# Start of Task input

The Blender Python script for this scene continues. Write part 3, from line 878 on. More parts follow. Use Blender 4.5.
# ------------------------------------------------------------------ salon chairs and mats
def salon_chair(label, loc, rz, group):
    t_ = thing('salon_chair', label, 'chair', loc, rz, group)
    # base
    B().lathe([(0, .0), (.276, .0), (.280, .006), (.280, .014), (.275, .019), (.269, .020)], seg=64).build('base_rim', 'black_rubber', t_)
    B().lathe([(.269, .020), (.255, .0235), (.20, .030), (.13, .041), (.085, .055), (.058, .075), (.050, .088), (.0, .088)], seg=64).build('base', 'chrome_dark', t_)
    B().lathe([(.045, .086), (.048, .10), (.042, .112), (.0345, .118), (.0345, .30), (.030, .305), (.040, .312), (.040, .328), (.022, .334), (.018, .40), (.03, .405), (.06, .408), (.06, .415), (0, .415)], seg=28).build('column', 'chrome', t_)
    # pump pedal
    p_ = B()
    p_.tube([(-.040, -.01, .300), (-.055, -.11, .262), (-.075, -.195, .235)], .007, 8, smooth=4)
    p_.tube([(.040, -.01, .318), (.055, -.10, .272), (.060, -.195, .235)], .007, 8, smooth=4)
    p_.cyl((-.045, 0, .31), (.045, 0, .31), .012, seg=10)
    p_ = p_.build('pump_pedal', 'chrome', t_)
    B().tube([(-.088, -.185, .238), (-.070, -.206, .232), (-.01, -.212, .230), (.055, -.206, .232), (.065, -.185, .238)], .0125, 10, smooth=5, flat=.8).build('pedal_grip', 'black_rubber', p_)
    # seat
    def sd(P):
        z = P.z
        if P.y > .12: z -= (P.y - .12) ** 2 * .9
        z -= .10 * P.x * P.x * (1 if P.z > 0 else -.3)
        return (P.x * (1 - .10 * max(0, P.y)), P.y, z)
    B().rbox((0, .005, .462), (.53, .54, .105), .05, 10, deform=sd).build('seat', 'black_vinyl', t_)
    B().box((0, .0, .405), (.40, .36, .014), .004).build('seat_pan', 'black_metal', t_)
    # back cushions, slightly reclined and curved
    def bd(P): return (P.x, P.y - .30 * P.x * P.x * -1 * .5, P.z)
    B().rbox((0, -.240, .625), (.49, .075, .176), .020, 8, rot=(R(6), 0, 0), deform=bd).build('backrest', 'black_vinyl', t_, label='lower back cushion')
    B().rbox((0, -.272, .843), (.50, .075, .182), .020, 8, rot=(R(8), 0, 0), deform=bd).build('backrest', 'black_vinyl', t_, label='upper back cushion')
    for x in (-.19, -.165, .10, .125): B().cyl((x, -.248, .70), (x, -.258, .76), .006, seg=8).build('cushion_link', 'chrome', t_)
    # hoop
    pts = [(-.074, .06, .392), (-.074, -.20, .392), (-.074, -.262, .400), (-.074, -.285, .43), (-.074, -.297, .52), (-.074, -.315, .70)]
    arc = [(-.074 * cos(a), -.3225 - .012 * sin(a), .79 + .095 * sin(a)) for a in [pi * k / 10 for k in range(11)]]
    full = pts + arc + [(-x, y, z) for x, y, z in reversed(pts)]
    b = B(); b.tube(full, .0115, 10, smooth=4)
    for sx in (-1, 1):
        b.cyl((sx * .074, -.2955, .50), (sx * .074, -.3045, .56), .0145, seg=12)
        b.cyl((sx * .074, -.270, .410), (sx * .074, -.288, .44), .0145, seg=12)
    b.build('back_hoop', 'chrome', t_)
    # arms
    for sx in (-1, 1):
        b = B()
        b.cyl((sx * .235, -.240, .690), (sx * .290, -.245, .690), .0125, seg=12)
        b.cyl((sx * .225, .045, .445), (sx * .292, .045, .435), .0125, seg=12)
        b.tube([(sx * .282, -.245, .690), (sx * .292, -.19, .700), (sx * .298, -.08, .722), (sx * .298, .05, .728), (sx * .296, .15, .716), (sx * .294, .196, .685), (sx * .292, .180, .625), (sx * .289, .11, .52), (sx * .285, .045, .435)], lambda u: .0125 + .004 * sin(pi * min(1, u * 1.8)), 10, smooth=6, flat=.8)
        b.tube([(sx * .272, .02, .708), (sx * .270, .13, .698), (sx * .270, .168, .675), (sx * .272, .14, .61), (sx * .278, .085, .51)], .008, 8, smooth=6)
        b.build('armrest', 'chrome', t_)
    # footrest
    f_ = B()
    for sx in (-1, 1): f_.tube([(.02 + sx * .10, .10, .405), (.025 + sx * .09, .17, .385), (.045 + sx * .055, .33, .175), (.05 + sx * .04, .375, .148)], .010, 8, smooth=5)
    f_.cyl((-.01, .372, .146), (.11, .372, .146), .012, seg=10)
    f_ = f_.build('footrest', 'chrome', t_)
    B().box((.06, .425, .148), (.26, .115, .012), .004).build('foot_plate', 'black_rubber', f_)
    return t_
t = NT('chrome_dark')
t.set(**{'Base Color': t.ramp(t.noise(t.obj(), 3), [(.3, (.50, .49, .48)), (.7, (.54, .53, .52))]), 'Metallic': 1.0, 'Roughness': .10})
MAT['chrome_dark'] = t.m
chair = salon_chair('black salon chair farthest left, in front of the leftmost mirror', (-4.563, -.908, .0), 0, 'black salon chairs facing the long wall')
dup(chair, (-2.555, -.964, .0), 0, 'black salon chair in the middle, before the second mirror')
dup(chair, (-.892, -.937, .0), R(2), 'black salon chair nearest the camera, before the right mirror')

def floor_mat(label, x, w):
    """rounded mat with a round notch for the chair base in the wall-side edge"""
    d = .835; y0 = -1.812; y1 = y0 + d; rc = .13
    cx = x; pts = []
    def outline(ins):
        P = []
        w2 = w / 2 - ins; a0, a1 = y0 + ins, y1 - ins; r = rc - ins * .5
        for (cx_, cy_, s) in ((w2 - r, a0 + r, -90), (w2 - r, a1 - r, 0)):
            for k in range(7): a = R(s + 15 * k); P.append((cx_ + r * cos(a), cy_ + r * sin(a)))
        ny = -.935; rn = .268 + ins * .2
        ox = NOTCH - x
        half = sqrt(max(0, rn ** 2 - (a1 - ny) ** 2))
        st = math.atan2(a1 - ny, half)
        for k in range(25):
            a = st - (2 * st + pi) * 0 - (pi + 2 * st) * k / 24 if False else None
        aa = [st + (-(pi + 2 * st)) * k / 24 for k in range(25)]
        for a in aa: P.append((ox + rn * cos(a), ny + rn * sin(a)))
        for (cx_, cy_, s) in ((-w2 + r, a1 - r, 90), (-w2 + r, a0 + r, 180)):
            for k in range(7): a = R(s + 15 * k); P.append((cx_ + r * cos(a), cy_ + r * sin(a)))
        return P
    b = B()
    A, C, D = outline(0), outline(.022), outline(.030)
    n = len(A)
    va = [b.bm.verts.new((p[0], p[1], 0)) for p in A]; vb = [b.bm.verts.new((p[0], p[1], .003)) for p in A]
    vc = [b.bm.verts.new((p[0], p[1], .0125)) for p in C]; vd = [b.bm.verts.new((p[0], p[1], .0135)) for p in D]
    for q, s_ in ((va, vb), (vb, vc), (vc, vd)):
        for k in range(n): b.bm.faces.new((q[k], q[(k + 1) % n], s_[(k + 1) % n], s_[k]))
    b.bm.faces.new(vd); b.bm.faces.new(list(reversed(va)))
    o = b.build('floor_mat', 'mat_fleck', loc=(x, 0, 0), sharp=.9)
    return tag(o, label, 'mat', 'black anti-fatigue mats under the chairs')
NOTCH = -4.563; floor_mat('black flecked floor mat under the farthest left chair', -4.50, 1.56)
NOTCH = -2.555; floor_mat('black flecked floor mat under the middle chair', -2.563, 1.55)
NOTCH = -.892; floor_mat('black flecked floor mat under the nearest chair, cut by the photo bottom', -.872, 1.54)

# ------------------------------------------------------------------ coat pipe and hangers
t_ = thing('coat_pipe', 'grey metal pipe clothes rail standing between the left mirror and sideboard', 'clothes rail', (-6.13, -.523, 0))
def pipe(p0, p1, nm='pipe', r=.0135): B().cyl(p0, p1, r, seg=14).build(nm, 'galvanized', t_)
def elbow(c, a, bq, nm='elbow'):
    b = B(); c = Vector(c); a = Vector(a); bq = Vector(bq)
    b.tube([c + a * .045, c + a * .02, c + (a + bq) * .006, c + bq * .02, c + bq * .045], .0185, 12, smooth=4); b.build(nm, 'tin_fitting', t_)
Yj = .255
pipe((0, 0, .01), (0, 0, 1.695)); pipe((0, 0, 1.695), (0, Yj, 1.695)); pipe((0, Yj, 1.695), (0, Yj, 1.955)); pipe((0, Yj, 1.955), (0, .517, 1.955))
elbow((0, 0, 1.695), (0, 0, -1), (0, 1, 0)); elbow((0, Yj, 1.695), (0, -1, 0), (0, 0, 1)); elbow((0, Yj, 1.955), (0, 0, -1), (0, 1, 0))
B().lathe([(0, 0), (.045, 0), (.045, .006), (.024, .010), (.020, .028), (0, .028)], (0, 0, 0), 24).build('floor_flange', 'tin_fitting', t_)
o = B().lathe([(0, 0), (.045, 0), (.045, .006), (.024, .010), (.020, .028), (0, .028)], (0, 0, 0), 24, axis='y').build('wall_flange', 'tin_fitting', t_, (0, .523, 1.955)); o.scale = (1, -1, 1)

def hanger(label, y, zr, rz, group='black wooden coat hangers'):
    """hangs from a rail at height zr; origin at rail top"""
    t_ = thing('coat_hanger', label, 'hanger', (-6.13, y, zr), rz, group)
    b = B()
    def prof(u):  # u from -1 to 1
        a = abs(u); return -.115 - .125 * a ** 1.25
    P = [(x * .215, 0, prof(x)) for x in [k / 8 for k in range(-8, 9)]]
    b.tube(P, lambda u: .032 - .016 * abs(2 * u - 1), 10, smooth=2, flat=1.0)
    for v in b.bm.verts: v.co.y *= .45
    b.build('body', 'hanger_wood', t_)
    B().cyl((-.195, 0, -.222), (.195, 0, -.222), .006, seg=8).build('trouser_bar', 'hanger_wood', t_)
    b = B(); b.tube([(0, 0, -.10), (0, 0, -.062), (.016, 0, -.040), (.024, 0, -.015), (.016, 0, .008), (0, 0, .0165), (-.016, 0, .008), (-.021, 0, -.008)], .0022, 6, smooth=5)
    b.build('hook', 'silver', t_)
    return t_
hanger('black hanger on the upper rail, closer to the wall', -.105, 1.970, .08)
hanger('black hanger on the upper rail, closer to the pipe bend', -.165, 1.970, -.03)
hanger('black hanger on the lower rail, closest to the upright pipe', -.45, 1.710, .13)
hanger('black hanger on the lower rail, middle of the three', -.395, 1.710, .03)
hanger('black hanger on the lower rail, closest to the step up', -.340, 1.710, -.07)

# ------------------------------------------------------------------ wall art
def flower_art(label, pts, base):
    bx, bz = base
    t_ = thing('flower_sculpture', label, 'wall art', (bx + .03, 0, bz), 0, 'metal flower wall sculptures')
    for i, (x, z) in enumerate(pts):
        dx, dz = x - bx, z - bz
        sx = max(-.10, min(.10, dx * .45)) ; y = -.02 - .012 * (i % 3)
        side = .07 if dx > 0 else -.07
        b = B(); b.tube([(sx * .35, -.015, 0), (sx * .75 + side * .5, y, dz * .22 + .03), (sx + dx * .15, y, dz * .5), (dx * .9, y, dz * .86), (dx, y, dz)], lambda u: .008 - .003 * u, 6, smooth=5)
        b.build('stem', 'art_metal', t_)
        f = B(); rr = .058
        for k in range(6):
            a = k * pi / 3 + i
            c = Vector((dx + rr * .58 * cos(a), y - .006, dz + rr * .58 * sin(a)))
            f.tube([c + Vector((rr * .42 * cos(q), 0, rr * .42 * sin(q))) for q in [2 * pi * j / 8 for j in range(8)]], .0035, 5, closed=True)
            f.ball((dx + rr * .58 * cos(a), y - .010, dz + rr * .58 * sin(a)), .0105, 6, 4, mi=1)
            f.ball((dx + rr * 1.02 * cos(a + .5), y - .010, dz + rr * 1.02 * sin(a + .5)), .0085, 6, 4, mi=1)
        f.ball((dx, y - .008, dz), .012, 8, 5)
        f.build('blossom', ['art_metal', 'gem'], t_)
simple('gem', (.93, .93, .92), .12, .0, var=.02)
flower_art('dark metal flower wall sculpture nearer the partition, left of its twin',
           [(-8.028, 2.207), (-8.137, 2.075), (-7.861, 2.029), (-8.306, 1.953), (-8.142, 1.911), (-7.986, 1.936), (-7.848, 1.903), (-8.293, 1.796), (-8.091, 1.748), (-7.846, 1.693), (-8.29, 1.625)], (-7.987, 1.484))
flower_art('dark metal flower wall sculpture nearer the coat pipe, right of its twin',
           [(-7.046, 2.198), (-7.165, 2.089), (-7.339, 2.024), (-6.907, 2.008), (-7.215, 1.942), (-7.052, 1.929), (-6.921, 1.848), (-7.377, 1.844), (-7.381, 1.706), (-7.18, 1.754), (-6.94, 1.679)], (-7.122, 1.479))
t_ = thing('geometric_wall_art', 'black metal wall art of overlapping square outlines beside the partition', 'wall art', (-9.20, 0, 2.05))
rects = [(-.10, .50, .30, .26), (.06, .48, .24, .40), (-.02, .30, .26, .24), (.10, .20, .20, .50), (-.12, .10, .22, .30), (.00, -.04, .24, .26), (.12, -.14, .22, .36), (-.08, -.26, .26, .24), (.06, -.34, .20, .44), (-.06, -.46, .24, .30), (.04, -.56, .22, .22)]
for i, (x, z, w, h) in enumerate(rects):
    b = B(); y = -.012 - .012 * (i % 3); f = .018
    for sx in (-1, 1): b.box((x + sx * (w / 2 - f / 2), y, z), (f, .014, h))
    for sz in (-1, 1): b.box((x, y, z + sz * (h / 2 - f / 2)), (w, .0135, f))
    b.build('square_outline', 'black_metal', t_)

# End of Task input
# Start of Task input

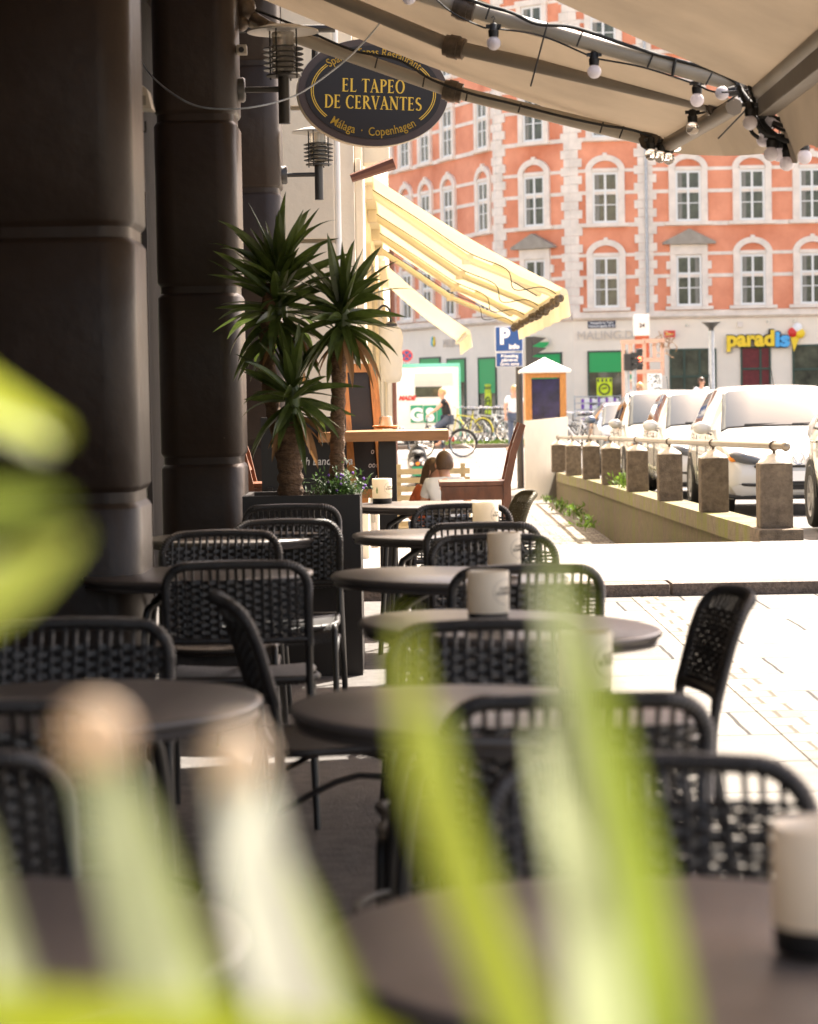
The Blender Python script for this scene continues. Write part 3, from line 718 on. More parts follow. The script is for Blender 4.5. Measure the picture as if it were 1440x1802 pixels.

# End of Task input

### Direction:
Using the material above, gather every line that includes "from".

### Expected answer:
The Blender Python script for this scene continues. Write part 3, from line 878 on. More parts follow. Use Blender 4.5.
    """hangs from a rail at height zr; origin at rail top"""
    def prof(u):  # u from -1 to 1
The Blender Python script for this scene continues. Write part 3, from line 718 on. More parts follow. The script is for Blender 4.5. Measure the picture as if it were 1440x1802 pixels.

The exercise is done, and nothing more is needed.